Das gelte auch für die alten Arbeitsverhältnisse in der Oberlinklinik. Seit Überführung der orthopädische Fachklinik in eine eigenständige Gesellschaft zum 1. Januar dieses Jahres gelte aber auch hier die neue Arbeitsordnung, wie Wiebke Zielinski bestätigte. Wie viele Mitarbeiter seitdem in der Orthopädieklinik neu eingestellt wurden, wisse sie aber nicht. Auch sie könnten sich nach den Aussagen des Arbeitsrechtlers Becker in den alten Tarif einklagen. Bevor sie allerdings den Rechtsweg beschritten, erklärte er, müsse auch die Mitarbeitervertretung der Oberlinklinik bei der Schiedsstelle in Berlin für ihre GmbH eine entsprechende Entscheidung herbeiführen. „Die Gesellschaften gelten als eigenständige Rechtspersonen“, so die Erklärung.

Der von der Vereinssprecherin angesprochene Vergleich betreffe nach Beckers Ansicht nur die zwischen Herbst 2006 und Schiedsspruch geschlossenen Arbeitsverträge.

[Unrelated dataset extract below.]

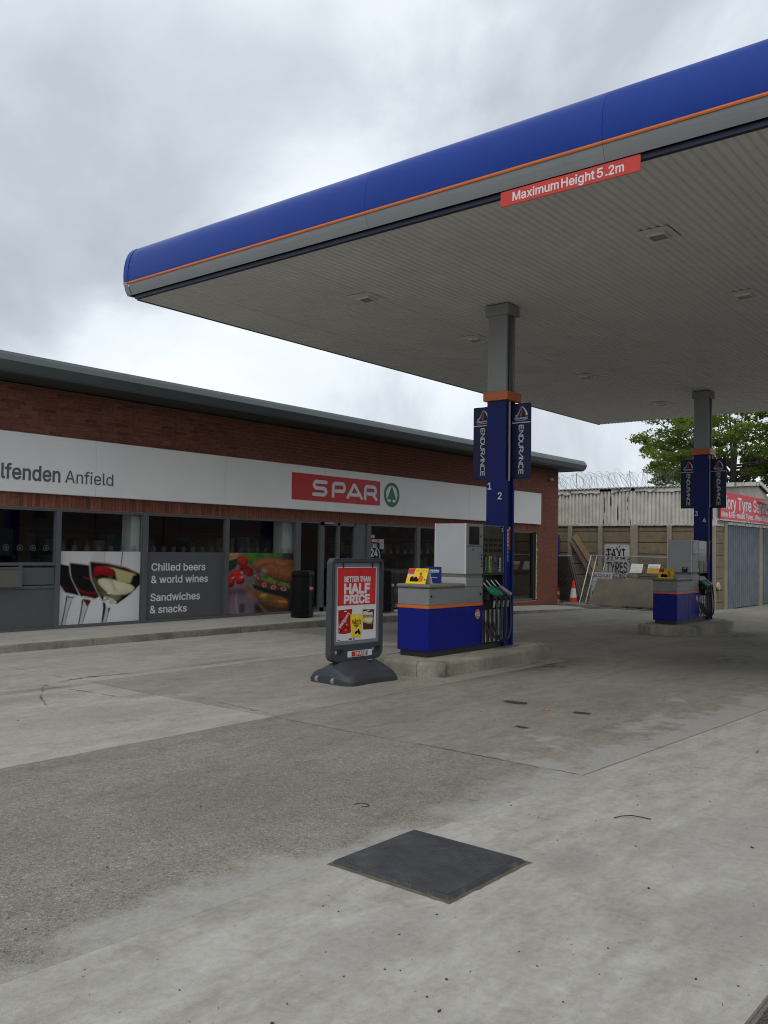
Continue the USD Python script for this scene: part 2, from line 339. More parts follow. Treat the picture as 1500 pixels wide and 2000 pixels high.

Es stünde den Geschäftsführern des BBW deshalb „gut zu Gesicht“, erklärte der Anwalt, sich verhandlungsbereit zu zeigen und „sich künftig an die nun rechtskräftige Weisung der kirchlichen Schiedsstelle zu halten.“

Diese hatte in ihrer Begründung vor allem kritisiert, dass der Verein Oberlinhaus mit der neuen Arbeitsordnung den so genannten „dritten Weg“ verlasse. Arbeitsrechtliche Regelungen seien in Kirche und kirchlichen Einrichtungen Ergebnisse von Kommissionen, in denen Arbeitgeber und Arbeitnehmer paritätisch vertreten seien, erklärte Anwalt Becker. Die Arbeitsordnung aber sei einseitig nur vom Vereinsvorstand entwickelt worden. Außerdem werde mit der neuen Tarifregelung „massiv der Betriebsfrieden gestört“, so ein weiterer Kritikpunkt der Schiedsstelle. Während AVR-Angestellte beispielsweise eine 38,5 Stundenwoche hätten, müssten die Beschäftigten nach neuer Arbeitsordnung 40 Stunden pro Woche arbeiten und sie hätten 27 statt 30 Tage Urlaub im Jahr.

Der Vorstand des Oberlinvereins hatte die Einführung der Arbeitsordnung in einer Informationsschrift für die Mitarbeiter vor allem damit begründet, dass es „unsere Pflicht“ sei, für das diakonische Unternehmen eine „wirtschaftliche Basis für die Zukunft zu sichern, finanzielle Mittel für zwingende Investitionen zu erwirtschaften sowie Rahmenbedingungen für () bedarfsgerechte Weiterentwicklungen zu schaffen“. Um die eigene Tarifordnung gegen die bestehende Regelung durchzusetzen, hatte der Vorstand auch nach Aufforderung der kirchlichen Schiedsstelle einen Antrag auf Ausnahmegenehmigung beim Diakonischen Rat gestellt. Dieser lehnte allerdings ab. Parallel zum Tarifstreit in Babelsberg berät der Rat derzeit über eine Novelle der AVR, die zum Teil Punkte enthält, die das Oberlinhaus mit seiner Arbeitsordnung einführen wollte. Die neue Arbeitsvertragsrichtlinie soll im Frühjahr 2008 in Kraft treten.